Il rumore dei trattori e l’Europa che non può restare sorda

Nel corso di GeaTalk, il presidente di Confagricoltura Massimiliano Giansanti ha manifestato con garbo la paura che le proteste di questi giorni con baricentro Roma possano degenerare, come se – usando una metafora – gli agricoltori sbandassero e perdessero il controllo dei loro trattori. Che fanno molto rumore e che si portano appresso una serie di rivendicazioni di buonsenso tipicamente contadino. Sempre Giansanti, con un filo in meno di garbo, ha sottolineato che se si è arrivati a questo punto la colpa è (anche) dell’Europa, incapace di ascoltare, chiusa nella sua bolla dell’irrealtà. Dunque: il fracasso dei trattori e l’orecchio duro di Bruxelles. Perché il punto è sempre lo stesso, e non vale solo per l’agricoltura ma per tanti altri settori: decarbonizzare, cioè essere virtuosamente green, senza per forza mettere in ginocchio comparti cruciali per la sopravvivenza dell’Europa stessa. L’incastro è complicato ma qualcuno comunque è ‘tuned’ in questa Ue sorda: prova ne sia che proprio oggi la Commissione ha fatto retromarcia sui pesticidi, allentando in parte la tensione. Eppure non basta.

Qualcosa d’altro deve ancora succedere affinché si smorzino i malumori, qualcosa di grande e di grosso. Perché si stanno per giocare partite importanti: quella dell’Ucraina, che nel momento in cui entrerà nella Ue sarà di difficile gestione (“uno spaccaghiaccio”, per citare sempre Giansanti); quella del Mercosur, che rappresenta una minaccia non tanto per la quantità e la qualità dei prodotti quanto per i parametri diversi che appartengono a mercati produttivi diversi.

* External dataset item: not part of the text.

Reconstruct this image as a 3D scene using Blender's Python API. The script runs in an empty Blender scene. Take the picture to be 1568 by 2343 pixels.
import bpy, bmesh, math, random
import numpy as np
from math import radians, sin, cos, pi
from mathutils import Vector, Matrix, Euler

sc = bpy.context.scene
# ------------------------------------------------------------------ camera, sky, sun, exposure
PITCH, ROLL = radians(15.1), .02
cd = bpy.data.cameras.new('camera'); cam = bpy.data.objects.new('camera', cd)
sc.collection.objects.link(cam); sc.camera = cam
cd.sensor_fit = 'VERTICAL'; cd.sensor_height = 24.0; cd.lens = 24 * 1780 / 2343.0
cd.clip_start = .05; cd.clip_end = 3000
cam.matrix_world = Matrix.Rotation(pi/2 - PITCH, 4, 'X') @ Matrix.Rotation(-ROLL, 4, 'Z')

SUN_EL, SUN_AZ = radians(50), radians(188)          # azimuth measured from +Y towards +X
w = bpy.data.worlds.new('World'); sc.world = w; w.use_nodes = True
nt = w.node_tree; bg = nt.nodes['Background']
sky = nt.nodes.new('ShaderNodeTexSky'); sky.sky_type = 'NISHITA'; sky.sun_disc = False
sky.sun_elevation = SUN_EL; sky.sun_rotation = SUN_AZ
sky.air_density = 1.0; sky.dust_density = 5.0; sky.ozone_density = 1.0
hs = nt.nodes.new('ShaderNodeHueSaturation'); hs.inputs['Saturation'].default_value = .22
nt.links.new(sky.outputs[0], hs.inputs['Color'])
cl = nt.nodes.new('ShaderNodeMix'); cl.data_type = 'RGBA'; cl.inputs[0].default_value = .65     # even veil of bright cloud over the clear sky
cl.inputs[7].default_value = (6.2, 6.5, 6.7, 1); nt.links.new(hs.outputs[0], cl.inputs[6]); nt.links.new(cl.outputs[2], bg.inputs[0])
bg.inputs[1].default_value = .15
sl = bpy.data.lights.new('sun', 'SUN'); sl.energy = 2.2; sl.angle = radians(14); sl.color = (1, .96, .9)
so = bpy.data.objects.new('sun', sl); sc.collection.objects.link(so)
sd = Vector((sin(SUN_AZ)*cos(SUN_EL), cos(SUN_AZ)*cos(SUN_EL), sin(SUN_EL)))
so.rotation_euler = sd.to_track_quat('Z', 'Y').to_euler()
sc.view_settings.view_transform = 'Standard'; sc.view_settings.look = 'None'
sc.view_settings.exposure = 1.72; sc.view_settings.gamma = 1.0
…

In un contesto di libera concorrenza è indispensabile che le regole siano uguali per tutti. In buona sostanza, se la Ue vuole aprire ai sudamericani bisogna che i sudamericani siano allineati con l’Europa. Più facile da dirsi che da farsi.

Il 26 febbraio si discuterà a Bruxelles della semplificazione della Pac, ma in queste tre settimane scarse sarà indispensabile un riallineamento anche in Italia, là dove i maggior fondi scaturiti dal Pnrr (da 5 a 8 miliardi) evidentemente non sono sufficienti, anche perché nella legge di Bilancio i fondi sono meno rispetto a quelli percepiti in precedenza. Si aspettano, gli agricoltori, di essere convocati dal governo, dal ministro Francesco Lollobrigida e dalla premier Giorgia Meloni. Si aspettano che vengano messe a terra provvedimenti concreti e non chiacchiere. Con una paura, esternata sempre da Giansanti: che la questione agricola diventi solo una faccenda elettorale.